Некоторые исследователи ошибочно полагают, что решение суда над бароном было предопределено «телеграммой Ленина». Как видим, это не так, по меньшей мере, по двум причинам. Во-первых, это мнение не только Ленина, но целого Политбюро, согласившегося с Лениным. Во-вторых, из текста не вытекает никакой предопределённости. Наоборот, упор сделан на необходимость «проверки солидности обвинения» и требование «доказательности полнейшей». Приговор предопределило не мнение Ленина или постановление Политбюро, а то, что Унгерн был открытым врагом Советской власти, сражавшимся с оружием в руках за её свержение.

14 сентября 1921 года Георгий Васильевич Чичерин поставил перед Политбюро важный вопрос. «После принятия Центральным Комитетом тезисов о долгах, — писал нарком, — было условлено с тов. Красиным, что проездом через Берлин он примет меры для завязывания отношений с Лораном по этому вопросу…»

О чём идёт речь? Здесь необходимо коснуться предыстории вопроса.

Начиная с февраля 1921 года, НКИД неоднократно поднимает вопрос об условиях признания РСФСР царских долгов. Эта тема была в центре внимания на переговорах в Англии, которые вёл наш представитель Л.Б. Красин. Россия Советская, только что справившаяся с интервенцией и с содержавшимися на деньги интервентов белыми армиями, остро нуждалась в средствах на восстановление народного хозяйства. На Западе же от Красина в первую очередь требовали признания долгов России царской.

2 сентября 1921 года, отзываясь на обращения НКИД относительно переговоров о долгах, Политбюро постановило: «а) Принять предложения т. Чичерина. б) Поручить тт.

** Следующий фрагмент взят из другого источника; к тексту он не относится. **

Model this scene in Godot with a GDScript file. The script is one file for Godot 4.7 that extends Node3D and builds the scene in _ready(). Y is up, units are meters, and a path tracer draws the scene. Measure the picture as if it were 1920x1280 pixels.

Чичерину и Красину точно сформулировать предварительные условия, который должны быть указаны в устных переговорах с Ллойд-Джорджем…»

Через неделю, 10 сентября Чичерин сообщал: «Коллегия НКИД сошлась с т. Красиным на следующих тезисах о наших долгах: мы юридически признаём наши обязательства по долгам известным государствам и их подданным, за исключением военных долгов, на известных условиях платежа, т.е. с отсрочкой и рассрочкой, с принципиальным признанием обязательств противной стороны по нашим контрпретензиям, с конверсией наших займов и заключении с нами нового займа, при условии полного юридического признания Советского Правительства, заключения с нами окончательного мира и обязательства не поддерживать наших врагов и контрреволюцию и не вмешиваться ни в какой форме во внутренние дела советских республик…»

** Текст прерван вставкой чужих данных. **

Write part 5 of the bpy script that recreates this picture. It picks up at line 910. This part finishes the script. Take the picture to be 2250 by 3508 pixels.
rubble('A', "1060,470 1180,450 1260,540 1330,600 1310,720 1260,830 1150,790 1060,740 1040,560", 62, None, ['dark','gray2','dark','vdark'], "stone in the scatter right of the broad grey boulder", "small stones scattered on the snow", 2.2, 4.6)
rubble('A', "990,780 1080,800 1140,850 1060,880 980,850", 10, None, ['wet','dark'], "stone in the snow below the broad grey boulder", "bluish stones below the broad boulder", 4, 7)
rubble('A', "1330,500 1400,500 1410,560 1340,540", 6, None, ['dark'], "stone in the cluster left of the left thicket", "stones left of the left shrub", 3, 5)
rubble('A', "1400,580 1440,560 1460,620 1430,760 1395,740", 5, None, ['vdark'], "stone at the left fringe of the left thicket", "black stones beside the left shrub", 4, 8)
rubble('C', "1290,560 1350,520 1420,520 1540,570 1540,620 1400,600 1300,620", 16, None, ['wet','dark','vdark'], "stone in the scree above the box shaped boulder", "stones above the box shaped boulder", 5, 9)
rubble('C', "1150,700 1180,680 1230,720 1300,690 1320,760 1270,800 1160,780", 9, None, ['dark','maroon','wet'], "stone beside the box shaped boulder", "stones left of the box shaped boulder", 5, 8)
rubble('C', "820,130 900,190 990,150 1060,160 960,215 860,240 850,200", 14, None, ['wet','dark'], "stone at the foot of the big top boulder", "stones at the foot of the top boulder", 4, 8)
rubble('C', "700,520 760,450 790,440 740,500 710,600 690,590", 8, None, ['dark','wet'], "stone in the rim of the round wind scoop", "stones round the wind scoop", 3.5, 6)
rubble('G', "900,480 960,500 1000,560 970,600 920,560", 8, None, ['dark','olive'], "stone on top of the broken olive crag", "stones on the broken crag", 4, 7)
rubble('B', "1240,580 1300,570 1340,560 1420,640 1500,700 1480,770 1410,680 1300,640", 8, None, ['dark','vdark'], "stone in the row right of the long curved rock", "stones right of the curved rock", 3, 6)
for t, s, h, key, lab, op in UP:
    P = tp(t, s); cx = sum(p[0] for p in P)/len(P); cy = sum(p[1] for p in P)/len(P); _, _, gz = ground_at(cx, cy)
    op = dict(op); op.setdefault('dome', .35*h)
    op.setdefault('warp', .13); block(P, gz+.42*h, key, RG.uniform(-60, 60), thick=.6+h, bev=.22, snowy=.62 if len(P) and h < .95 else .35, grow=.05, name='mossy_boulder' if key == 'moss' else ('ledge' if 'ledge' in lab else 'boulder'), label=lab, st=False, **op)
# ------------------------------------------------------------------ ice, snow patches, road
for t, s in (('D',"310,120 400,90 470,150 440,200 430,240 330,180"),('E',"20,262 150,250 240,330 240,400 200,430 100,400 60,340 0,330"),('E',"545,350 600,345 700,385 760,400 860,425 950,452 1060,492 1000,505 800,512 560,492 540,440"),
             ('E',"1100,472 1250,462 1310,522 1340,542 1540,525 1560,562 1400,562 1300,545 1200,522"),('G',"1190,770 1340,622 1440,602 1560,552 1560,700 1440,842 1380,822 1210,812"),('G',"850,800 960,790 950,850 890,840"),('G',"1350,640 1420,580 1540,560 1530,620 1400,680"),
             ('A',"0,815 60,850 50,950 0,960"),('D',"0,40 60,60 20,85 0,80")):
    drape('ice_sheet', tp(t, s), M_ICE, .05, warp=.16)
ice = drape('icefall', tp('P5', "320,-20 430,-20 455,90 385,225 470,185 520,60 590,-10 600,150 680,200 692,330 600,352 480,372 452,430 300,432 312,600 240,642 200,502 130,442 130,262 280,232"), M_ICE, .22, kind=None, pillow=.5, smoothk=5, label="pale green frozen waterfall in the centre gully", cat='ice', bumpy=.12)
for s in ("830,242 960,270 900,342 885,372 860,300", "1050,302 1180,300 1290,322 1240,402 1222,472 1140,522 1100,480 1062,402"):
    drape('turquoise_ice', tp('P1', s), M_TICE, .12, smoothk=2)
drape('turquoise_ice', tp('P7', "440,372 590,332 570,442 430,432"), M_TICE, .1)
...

Бедствия хозяйственной разрухи усугубились трагедией голода. Как видно из перечисленных условий, при гарантиях мира, признания и невмешательства мы были готовы взвалить на себя колоссальное бремя, лишь бы тут же, немедленно приступить к восстановлению страны.

13 сентября, за день до описываемых событий, Политбюро постановило: «Указать НКИД, что неофициальные переговоры о долгах можно вести не только с Англией, но и с Францией, по возможности отдельно, как и с каждым другим государством».

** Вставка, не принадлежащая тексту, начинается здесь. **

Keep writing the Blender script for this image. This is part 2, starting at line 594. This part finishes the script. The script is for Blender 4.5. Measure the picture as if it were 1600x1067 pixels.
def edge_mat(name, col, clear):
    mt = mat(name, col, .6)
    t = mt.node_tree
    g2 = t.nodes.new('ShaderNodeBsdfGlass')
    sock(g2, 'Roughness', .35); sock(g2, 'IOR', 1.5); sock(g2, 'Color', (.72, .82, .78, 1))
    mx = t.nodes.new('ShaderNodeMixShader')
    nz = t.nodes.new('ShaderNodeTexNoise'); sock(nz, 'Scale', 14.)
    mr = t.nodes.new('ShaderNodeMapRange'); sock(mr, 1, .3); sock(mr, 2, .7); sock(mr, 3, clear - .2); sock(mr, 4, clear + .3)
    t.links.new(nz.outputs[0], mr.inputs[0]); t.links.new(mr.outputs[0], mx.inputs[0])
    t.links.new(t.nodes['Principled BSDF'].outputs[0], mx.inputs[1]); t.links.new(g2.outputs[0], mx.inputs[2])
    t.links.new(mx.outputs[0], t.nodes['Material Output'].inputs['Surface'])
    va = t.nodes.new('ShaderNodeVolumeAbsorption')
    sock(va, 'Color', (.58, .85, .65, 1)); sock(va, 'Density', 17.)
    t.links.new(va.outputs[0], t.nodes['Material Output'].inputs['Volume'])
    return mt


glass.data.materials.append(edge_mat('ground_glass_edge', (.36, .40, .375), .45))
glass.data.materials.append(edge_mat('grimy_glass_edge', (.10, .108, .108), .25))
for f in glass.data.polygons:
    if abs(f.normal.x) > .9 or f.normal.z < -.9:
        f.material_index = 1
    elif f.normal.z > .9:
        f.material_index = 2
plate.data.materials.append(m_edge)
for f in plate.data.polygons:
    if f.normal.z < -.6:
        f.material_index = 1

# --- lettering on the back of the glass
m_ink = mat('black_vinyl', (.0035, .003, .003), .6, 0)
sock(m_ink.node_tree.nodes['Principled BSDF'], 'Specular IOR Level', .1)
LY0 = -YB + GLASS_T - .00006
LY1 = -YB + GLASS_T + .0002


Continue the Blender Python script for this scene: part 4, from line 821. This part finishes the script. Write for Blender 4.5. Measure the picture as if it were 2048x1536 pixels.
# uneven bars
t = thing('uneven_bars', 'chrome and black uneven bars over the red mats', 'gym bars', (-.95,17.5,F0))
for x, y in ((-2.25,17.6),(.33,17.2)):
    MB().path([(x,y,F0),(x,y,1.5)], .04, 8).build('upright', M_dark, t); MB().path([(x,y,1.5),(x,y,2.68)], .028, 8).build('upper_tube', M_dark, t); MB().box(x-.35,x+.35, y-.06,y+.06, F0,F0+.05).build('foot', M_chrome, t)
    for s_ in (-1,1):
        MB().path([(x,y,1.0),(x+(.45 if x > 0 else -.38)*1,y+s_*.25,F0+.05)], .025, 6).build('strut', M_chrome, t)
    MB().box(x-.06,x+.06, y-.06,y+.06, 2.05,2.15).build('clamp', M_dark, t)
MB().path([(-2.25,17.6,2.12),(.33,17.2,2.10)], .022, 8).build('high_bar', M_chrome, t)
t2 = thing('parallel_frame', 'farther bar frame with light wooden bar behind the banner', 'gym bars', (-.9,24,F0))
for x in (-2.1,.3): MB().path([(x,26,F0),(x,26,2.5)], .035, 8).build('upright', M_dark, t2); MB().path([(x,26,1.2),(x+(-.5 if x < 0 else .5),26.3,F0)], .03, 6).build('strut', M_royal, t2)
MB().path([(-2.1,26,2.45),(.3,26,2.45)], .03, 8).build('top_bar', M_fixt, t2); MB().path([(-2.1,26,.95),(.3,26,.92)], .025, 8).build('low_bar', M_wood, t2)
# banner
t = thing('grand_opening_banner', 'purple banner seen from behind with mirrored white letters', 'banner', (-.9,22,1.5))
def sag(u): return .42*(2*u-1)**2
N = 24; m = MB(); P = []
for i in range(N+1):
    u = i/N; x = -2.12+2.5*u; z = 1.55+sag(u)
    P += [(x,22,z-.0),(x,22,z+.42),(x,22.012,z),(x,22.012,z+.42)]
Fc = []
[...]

Советской дипломатии удалось сорвать опасную авантюру, добившись своевременной огласки

А теперь вернёмся к чичеринскому письму 14 сентября.

«Однако, как раз теперь, — продолжает нарком, — мы выступили с разоблачением французской попытки задушить нас руками Польши и Румынии. Если мы как раз в этот момент вступим в контакт по данному вопросу с Лораном, это будет понято Французским Правительством как успешный результат попытки давить на нас польскими и румынскими ультиматумами…»

Речь идёт об ультиматуме, к объявлению которого Советской России в самом начале сентября 1921 года французы побуждали польское правительство. Обязуясь в случае начала новой польско-советской войны включиться в неё на стороне поляков, да ещё и привлечь к этому делу Румынию. Но советской дипломатии удалось сорвать опасную авантюру, добившись своевременной огласки.

И вот теперь, когда, казалось, забрезжил свет на пути к налаживанию торговых отношений, в дело вмешивалась большая политика.

«Мы де испугались, — констатирует Чичерин и предостерегает, — завязывание контакта по данному вопросу в такой обстановке может крайне неблагоприятно отразиться на дальнейшем ходе этих переговоров. Коллегия НКИД считает поэтому безусловно необходимым немного выждать, например, недели две, прежде чем начинать с Лораном эти разговоры».

Пометы на письме Чичерина:

Молотовская: «В[есьма] срочно: Сейчас же опросить по телефону членов пб»

Далее — «Ленин - за» — зачёркнуто.

«Калинин – за»

«Сталин – против, Каменев – против (за прежнее постановление ПБ)».

Затем иная формулировка:

«Оставить постановление ПБ (п. 2 от 13/IX ) в силе. За это — Ленин, Сталин, Каменев, Молотов».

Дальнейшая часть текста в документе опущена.